ENERGIA’s capacity building strategy followed specific steps: (1) Training of trainers and practitioners at regional workshops, who would in turn organize training workshops in their countries; (2) Creating national training packages; (3) E-learning: ENERGIA developed an online, e-learning course on basic concepts on gender and energy by use of all. This course was also used as a basis for workshops to outline a common understanding of the concepts of gender and energy; (4) National training workshops for energy practitioners to expand knowledge on the gender/energy/poverty nexus. ENERGIA also shared practical tools they could use to design and implement gender sensitive rural energy access projects (including problem definition, needs assessment, design of intervention, and evaluation); (5) Action planning and coaching: Following the workshops, ENERGIA supported a selected number of participants with coaching and mentoring to help them integrate what they had learnt into their work.

Several participants incorporated gender approaches in their energy projects. Examples include:

  • The Energy Forum of Sri Lanka worked closely with the electricity consumer societies that managed micro-hydro plants to develop business plans that promoted income generation for women.
  • The Technology Informatics Design Endeavour (TIDE) from India promoted ‘non-traditional’ roles for village women in the operation and management of their micro-hydro schemes.
  • National biogas programs in Lao and Nepal targeted women’s involvement in the construction, promotion, marketing and installation of biogas plants.
  • Gratis Foundation in Ghana trained women-owned roadside restaurants in the adoption of fuel efficient, cost saving LPG stoves as a replacement for wood fuel stoves.

Following the publication of “The Gender Face of Energy” produced in Phase 3, ENERGIA developed two more training modules:

  • The “Mainstreaming Gender in Energy Projects: A Practical Handbook” for energy planners and project managers with a technical background delved into how to integrate gender concerns into all stages of the project cycle.

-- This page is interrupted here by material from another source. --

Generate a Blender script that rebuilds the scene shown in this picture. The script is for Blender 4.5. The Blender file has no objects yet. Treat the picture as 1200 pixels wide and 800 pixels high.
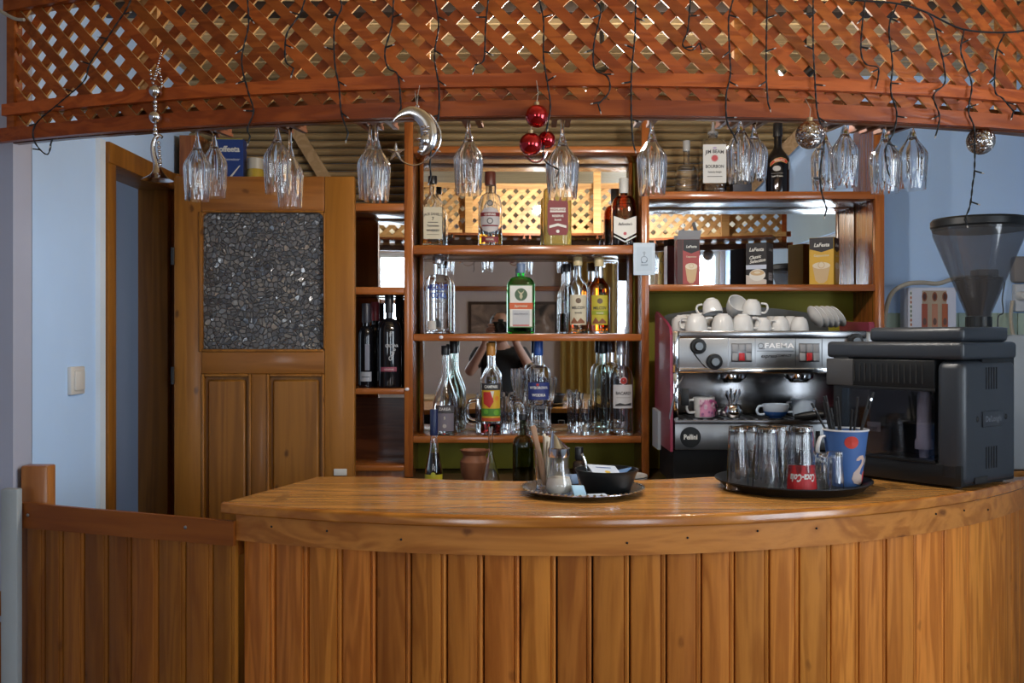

The handbook explored methodologies and approaches to mainstream gender depending on the stage of the project cycle, structured in four major stages: preparation, design, implementation, and monitoring and evaluation. The publication provided an extensive overview of the development of a Gender Action Plan (GAP), a strategy for ensuring gender concerns are integrated into project goals, actions and monitoring and evaluation frameworks. This tool ensured that all parties involved had a common reference to the gender goals or objectives, outcomes, activities and actions to track and evaluate the implementation. Attention was also given to the institutionalization of gender mainstreaming into the organization itself to create the long-term capacity to implement gender aware activities.
  • As part of the work for the Norwegian Agency for Development Cooperation (NORAD), ENERGIA published the training program: “Mainstreaming Gender in the Energy Sector” targeting gender specialists working in the energy sector and Gender Focal Points wanting to gender mainstream in organizations.